Theo Lutz was a German computer scientist whose 1959 Stochastische Texte, programmed on a Zuse Z22, is considered one of the first works of computer-generated literature. A student of Max Bense, he explored how algorithms and probability could shape language, anticipating later approaches in artificial intelligence.

Full Bio

Theo Lutz was born in 1932 in Germany. He studied mathematics, physics, and electronics in Stuttgart and Tübingen, where he became a student of philosopher Max Bense and was connected to the Stuttgart School of information aesthetics. In 1959 he joined Standard Elektrik Lorenz in Stuttgart-Zuffenhausen, later moving to IBM Germany, where he led product forecasting and technology assessment. Lutz pursued an academic career as professor of information technology at Esslingen University of Applied Sciences.

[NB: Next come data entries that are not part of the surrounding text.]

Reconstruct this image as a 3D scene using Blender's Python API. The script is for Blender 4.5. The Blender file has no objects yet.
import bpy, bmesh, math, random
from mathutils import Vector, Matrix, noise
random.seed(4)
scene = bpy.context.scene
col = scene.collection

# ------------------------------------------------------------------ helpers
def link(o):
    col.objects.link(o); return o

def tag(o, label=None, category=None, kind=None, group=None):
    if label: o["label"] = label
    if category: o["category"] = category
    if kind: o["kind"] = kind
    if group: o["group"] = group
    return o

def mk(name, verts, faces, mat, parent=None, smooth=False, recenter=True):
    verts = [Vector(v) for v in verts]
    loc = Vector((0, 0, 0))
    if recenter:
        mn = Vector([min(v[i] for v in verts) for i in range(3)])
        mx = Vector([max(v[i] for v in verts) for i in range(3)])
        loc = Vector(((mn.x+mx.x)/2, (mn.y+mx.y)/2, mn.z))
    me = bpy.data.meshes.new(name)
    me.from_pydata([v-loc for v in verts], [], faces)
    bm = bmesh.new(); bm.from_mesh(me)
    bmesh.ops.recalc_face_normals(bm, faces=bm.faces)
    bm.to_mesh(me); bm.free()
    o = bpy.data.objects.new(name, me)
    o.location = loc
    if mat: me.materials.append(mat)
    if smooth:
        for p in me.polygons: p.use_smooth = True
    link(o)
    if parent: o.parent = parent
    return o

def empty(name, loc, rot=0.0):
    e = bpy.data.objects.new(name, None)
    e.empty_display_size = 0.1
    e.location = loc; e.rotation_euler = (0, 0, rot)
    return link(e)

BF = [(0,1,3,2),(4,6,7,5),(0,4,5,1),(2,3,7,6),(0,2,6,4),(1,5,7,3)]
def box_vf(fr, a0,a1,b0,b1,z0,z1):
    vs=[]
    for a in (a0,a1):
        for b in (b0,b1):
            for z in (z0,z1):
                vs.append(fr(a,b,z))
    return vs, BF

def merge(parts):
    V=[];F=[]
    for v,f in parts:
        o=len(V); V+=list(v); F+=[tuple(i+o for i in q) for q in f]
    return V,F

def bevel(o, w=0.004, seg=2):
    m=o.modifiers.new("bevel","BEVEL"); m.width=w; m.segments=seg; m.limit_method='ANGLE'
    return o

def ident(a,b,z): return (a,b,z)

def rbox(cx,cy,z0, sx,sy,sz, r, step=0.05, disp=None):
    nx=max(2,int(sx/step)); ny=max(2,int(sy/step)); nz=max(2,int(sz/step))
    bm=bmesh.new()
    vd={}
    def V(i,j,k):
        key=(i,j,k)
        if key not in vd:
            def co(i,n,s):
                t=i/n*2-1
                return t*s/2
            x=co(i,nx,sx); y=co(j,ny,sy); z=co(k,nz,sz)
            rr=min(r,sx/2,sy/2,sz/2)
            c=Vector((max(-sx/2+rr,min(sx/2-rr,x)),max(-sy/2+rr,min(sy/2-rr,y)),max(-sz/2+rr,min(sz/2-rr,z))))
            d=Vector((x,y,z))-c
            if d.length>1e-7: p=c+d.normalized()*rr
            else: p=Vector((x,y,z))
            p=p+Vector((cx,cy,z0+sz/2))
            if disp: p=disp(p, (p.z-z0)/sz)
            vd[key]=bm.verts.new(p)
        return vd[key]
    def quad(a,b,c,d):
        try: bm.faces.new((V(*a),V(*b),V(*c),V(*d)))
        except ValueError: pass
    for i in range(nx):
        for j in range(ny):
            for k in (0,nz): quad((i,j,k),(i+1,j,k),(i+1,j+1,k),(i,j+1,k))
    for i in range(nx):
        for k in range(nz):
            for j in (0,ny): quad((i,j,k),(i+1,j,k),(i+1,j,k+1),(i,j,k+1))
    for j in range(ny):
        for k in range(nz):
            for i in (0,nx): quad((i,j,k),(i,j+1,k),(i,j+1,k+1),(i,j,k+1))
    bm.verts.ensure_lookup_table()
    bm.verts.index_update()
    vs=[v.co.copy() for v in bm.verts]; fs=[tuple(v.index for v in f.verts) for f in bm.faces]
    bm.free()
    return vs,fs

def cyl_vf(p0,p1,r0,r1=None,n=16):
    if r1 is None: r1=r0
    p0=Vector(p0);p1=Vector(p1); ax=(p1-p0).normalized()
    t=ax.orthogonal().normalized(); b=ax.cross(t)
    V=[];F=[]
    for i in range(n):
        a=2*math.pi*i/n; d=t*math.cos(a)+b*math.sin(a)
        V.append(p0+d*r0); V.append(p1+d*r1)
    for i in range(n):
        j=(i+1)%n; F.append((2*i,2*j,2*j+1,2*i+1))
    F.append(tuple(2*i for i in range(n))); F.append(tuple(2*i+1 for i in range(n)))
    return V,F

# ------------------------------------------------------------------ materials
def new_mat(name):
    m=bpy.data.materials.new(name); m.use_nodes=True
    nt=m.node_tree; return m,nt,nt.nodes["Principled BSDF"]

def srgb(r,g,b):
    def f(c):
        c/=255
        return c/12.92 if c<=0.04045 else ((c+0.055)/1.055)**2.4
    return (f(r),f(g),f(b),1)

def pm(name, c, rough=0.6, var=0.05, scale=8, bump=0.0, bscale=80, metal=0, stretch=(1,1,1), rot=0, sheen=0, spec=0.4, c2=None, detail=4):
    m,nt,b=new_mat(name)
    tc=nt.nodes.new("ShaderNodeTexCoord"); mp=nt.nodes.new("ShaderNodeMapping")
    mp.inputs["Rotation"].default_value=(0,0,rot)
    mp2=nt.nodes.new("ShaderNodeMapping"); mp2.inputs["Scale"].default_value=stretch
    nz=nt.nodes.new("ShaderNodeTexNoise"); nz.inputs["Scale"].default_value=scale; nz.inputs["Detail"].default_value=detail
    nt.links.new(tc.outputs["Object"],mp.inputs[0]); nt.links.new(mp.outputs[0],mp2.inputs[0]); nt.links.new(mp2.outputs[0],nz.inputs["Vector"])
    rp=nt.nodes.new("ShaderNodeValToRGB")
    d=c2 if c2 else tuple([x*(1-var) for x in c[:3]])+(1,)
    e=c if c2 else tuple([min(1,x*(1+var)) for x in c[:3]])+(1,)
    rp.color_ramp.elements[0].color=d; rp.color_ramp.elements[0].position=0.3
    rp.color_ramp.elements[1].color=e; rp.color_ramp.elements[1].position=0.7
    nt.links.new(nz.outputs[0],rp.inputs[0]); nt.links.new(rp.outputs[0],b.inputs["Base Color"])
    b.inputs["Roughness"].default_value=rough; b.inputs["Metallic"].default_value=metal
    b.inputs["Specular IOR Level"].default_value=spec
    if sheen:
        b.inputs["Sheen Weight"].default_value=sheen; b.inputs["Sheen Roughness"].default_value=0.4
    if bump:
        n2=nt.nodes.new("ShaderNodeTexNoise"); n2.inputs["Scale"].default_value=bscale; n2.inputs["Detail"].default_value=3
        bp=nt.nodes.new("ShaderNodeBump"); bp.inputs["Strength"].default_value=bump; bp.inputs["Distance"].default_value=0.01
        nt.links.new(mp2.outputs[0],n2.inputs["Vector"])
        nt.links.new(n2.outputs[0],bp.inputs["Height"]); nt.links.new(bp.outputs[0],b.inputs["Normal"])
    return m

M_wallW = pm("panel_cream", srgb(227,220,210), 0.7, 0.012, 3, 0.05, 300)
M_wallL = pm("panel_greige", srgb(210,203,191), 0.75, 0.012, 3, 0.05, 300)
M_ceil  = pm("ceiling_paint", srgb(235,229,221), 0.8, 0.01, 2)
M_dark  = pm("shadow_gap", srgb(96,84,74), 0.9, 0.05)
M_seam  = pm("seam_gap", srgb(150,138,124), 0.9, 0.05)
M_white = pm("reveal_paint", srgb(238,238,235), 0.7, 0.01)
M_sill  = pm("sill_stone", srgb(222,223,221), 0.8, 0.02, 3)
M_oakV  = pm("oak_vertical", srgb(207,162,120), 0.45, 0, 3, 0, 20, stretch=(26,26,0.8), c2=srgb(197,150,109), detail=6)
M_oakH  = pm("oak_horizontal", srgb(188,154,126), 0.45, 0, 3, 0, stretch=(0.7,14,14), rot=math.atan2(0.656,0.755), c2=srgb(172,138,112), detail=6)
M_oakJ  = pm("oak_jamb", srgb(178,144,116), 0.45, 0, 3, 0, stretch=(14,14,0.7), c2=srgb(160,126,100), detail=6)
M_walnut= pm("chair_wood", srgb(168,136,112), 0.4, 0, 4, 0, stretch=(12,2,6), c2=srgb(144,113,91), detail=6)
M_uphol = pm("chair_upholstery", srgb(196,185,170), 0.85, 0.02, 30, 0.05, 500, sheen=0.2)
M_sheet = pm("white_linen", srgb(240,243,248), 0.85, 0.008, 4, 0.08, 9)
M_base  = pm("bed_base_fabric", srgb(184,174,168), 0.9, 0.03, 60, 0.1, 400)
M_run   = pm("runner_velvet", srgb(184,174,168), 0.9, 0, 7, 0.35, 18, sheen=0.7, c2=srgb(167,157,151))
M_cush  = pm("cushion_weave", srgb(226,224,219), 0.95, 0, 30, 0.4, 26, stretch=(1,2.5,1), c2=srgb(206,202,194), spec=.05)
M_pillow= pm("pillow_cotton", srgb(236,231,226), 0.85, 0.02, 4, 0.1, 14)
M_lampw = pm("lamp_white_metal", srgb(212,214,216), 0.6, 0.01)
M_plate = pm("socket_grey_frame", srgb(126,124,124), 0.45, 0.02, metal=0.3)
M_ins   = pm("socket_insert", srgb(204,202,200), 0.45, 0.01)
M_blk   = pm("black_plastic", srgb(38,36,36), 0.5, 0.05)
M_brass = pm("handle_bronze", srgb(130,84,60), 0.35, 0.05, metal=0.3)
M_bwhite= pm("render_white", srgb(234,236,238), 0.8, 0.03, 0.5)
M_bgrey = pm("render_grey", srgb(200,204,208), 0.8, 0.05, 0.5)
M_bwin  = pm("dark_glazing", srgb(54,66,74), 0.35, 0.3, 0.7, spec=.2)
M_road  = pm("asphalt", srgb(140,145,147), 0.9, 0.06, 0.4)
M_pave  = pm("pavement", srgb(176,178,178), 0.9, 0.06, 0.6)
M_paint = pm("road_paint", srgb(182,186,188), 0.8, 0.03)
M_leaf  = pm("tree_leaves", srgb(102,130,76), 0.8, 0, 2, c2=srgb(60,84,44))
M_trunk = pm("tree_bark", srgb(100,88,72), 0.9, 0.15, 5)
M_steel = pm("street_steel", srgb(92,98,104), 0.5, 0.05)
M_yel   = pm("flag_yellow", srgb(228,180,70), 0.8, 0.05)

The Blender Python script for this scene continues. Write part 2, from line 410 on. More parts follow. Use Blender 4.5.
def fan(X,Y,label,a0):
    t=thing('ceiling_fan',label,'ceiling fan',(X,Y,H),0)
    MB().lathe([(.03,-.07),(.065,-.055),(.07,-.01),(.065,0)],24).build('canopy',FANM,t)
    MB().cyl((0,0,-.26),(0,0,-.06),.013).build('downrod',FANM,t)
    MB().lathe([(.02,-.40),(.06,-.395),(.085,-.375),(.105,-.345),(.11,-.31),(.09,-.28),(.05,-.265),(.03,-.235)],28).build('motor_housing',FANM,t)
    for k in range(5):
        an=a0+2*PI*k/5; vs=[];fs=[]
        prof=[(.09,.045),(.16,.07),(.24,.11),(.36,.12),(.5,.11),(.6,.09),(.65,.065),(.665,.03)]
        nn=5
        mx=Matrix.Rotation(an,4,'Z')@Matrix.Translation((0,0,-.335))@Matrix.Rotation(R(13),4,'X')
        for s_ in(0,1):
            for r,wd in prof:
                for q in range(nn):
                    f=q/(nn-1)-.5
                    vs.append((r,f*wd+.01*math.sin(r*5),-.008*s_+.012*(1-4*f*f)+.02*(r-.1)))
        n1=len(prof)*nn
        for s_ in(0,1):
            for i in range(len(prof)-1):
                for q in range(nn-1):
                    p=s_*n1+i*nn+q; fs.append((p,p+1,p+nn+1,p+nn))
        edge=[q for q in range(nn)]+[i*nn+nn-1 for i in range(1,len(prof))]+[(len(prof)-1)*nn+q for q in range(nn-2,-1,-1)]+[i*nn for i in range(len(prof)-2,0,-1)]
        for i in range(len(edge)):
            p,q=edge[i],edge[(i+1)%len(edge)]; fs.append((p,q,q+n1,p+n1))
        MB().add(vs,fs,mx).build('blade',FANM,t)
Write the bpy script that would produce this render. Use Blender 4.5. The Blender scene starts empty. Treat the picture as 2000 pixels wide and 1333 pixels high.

In 1959 Lutz programmed Stochastische Texte on a Zuse Z22 computer at the Technical University of Stuttgart, one of the first works of computer-generated literature. The system drew from a database of 16 nouns and 16 adjectives taken from Kafka’s The Castle, combined with pronouns, conjunctions, and logical operators, producing more than four million possible sentence combinations. The results were published in augenblick, a literary journal, with an explanation of the process, while a follow-up poem titled und kein engel ist schön appeared the next year in Ja und Nein, a youth magazine, under the pseudonym electronus without explanation, leading some readers to mistake it for a human poem. The surviving printouts show that Lutz corrected small errors by hand, adjusting for details the Zuse machine did not handle, such as mis-gendered forms and punctuation. Lutz showed how algorithmic rules could generate grammatically valid sentences without reference to individual consciousness or intention. He also explored how probability matrices might restrict the machine’s output to “meaningful” sentence pairs, anticipating later statistical approaches in artificial intelligence. In 1987 he published Zehn mal 2010, a set of theses forecasting the future of computing, where he predicted everyday communication with machines through natural language and reflected on their social impact.

Lutz’s Stochastische Texte is preserved at ZKM Karlsruhe and the German Literature Archive in Marbach and remains a reference point in electronic literature. He co-authored Programmierfibel with Volker Hauff, Keiner weiß, was Kybernetik ist with Rolf Lohberg, and contributed essays to volumes on Bense. For his contributions, Lutz received recognition including the JPT Förderpreis Computer Art in 1986 and a stipend from the Kunststiftung Baden-Württemberg in 1989. His work has been exhibited internationally, including at ZKM in Writing the History of the Future, where Stochastische Texte was restored and displayed as a landmark in digital literature. Lutz passed away in 2010.